Solving Double Integrals: y = 4x^3 - x^4 & y = 3 - 4x + 4x^2

[haroldholt]

I'm having some trouble with this particular question.

∫∫x dA bound by y = 4x^3 - x^4 and y = 3 - 4x + 4x^2.

All I can think to do is equate the two equations to find where they intercept to give the bounds for the double integral giving 0 = x^4 - 4x^3 + 4x^2 - 4x + 3. But I don't know where to go from here.
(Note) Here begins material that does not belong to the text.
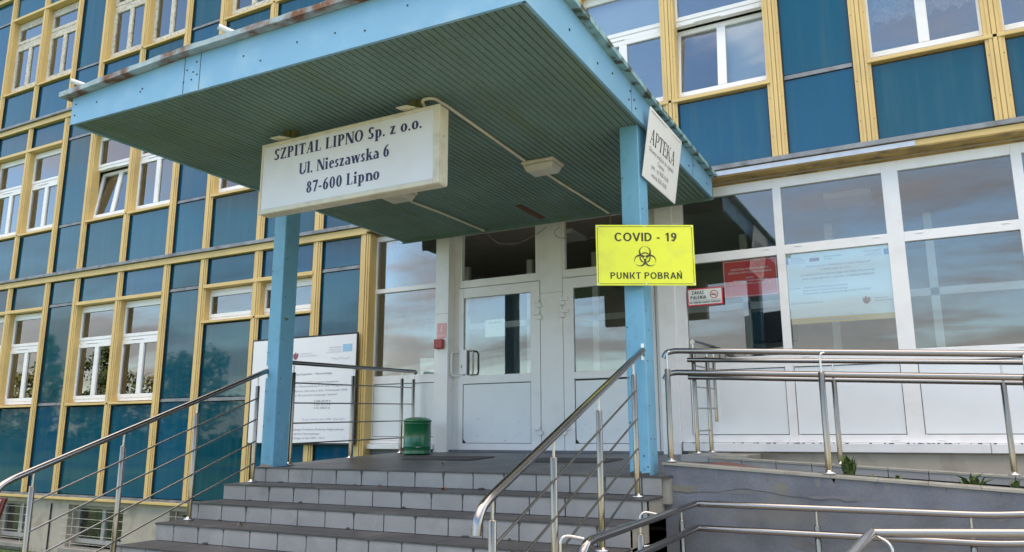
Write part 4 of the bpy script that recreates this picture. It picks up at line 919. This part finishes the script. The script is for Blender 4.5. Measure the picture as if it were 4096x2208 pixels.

Any help would be appreciated.

 

[Pseudo Statistic]

That's pretty nasty.
Maybe you could try Newton's method? Take an initial guess, e.g. x=1...
Actually, it looks like x=1 works.. (1 - 4 + 4 - 4 + 3 = -3 + 4 - 4 + 3 = 0)
So since we have that, divide through by (x-1) to get the other roots.
Have fun. :D

 

[NateTG]

The only possible rational roots are:
$$\pm 1, \pm 3$$
so you could start by checking whether those are intersections.

 

[haroldholt]

What method did you use to find those roots?

 

[NateTG]

http://mathworld.wolfram.com/RationalZeroTheorem.html

Gives you a list of rational zeros to try.

 

[haroldholt]

Cheers mate. Can't say I've ever heard of the rational zero theorem.